# [DIRECTION]
Tally every line of the material that includes "objects", then give the tally and nothing else.

# [DATA SHOWN]
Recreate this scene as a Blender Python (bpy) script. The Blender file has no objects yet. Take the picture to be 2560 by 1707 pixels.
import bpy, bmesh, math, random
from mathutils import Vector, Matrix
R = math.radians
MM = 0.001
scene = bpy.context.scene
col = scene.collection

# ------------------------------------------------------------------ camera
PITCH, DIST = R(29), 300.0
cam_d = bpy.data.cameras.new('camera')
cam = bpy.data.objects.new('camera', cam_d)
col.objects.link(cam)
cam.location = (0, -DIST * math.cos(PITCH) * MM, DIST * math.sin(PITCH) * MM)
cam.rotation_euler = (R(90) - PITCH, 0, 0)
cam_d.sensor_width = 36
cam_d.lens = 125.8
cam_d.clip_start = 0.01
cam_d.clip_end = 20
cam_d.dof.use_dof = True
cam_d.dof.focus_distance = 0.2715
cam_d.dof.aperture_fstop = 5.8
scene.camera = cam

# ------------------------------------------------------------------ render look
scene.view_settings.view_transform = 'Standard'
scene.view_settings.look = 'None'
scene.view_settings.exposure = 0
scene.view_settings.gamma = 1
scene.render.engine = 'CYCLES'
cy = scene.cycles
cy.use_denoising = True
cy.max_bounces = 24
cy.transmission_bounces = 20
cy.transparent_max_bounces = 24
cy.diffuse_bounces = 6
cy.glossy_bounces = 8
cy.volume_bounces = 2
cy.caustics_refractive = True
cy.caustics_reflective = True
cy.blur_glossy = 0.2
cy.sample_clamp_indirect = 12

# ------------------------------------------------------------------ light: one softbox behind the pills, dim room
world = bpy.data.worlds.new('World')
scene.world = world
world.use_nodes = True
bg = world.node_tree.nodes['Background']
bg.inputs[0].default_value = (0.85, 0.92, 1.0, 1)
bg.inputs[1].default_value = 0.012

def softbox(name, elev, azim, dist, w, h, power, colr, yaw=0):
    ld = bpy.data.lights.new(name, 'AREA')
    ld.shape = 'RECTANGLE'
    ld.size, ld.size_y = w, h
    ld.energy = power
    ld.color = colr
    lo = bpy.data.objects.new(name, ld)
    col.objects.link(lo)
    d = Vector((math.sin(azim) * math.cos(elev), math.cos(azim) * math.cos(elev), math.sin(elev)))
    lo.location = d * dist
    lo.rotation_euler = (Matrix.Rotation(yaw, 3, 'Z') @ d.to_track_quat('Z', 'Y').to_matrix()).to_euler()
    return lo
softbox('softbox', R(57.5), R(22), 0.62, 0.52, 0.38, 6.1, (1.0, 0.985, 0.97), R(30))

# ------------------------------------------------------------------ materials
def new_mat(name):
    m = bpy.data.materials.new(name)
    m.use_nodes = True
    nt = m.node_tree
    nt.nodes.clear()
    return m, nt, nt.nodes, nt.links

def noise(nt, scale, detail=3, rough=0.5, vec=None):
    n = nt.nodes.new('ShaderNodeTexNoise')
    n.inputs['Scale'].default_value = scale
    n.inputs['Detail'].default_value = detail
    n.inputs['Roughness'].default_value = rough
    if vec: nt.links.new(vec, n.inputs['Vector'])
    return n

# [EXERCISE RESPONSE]
5